Conrad looks out again at the audience and sneers, “These aren’t fans. Bunch of fucking autograph hunters”.
So if these gigs haven’t been among your favourites, which have been the best?
“Well, that’s impossible to say. We’ve had good and bad shows in the same town. Like, these shows in London have been horrible but we’ve also had good shows in London too.” And you’re favourite thing about touring Europe? “Scandinavian bitches”. Erm, right.
We contemplate the rapidly increasing audience, a sea of Audioslave and Rage Against The Machine T-shirts (three quarters of Audioslave previously played in Rage Against The Machine ). Maybe, I venture, Audioslave is all some of these fans know…
“ I know, and I was never into those bands...but anyway, it would make a lot more sense if we were opening up for someone like Radiohead or REM. How we managed to do this...it’s just the label!”
He shakes his head, amazed that people have been queuing for most of the afternoon – but not, most likely, to see Trail of Dead.
“I know, why do we even play? What would be really funny is to set up an easel on the front row and just kind of like draw them. But then, I know that if we sold out three nights in a row people would say the same thing about us.”
There’s a certain kind of insularity in sectors of the indie scene that would detest Franz Ferdinand for selling a million albums.
“I would more than happy for selling a million records. Can you put that in the interview?” he laughs, looking at me straight in the eye with his piercing brown eyes.
You not a fan of the 'NME', I take it (particularly now after they panned the new album)?
“Well, I don’t like the idea of a weekly piece of…” He searches for the words and try’s another way. “There is some good music magazines out there – I like 'Mojo'...the problem with the 'NME' is, the only way they can sell copy is to roll up a bunch of new bands and slag off a load of old bands. And so, it’s like this machine that they’re caught up in but it doesn’t really have anything to do with actual taste or whether their fans listen to that music – it’s just like, they’ve got to sell copy. They’ve got to stay in business and support the monster that they’ve created.”
What do you lot plan to do next after this tour?

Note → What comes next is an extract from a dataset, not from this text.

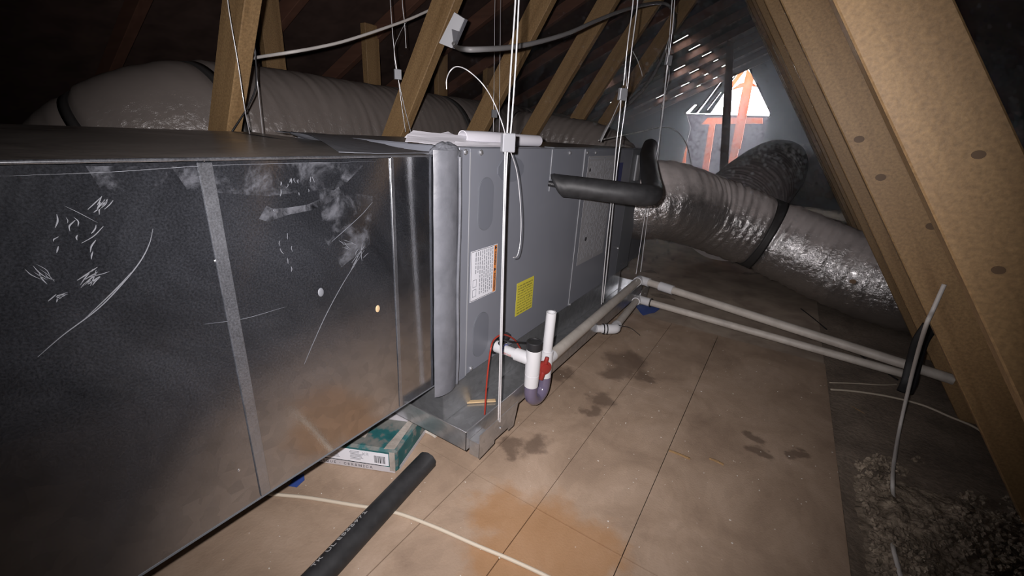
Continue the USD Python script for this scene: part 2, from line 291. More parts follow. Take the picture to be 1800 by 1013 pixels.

“I’ve no clue. I think I’m going to go to New York and hook up with people there, and then I think we might start working on the next record. Maybe just about flying to…I don’t know….” He looks blank for a moment. As for where their sound might venture next, Conrad mumbles, “maybe we’ll really go hardcore” and then wanders dazed around the stage. He’s not paying attention anymore at this point, and with just 45 minutes to go before the band are due onstage, he’s got their set on his mind. We head back to the dressing room, where the rest of the band are psyched up and ready to play. I try to imagine three drummers onstage; as it turns out, I never get to see the gig as the gig is sold out and I don’t have a pass. I just have to take Conrad’s word on it. I leave Brixton Academy, contemplating that wherever Trail of Dead will go next is anyone’s guess. I suspect that the band don’t even know themselves.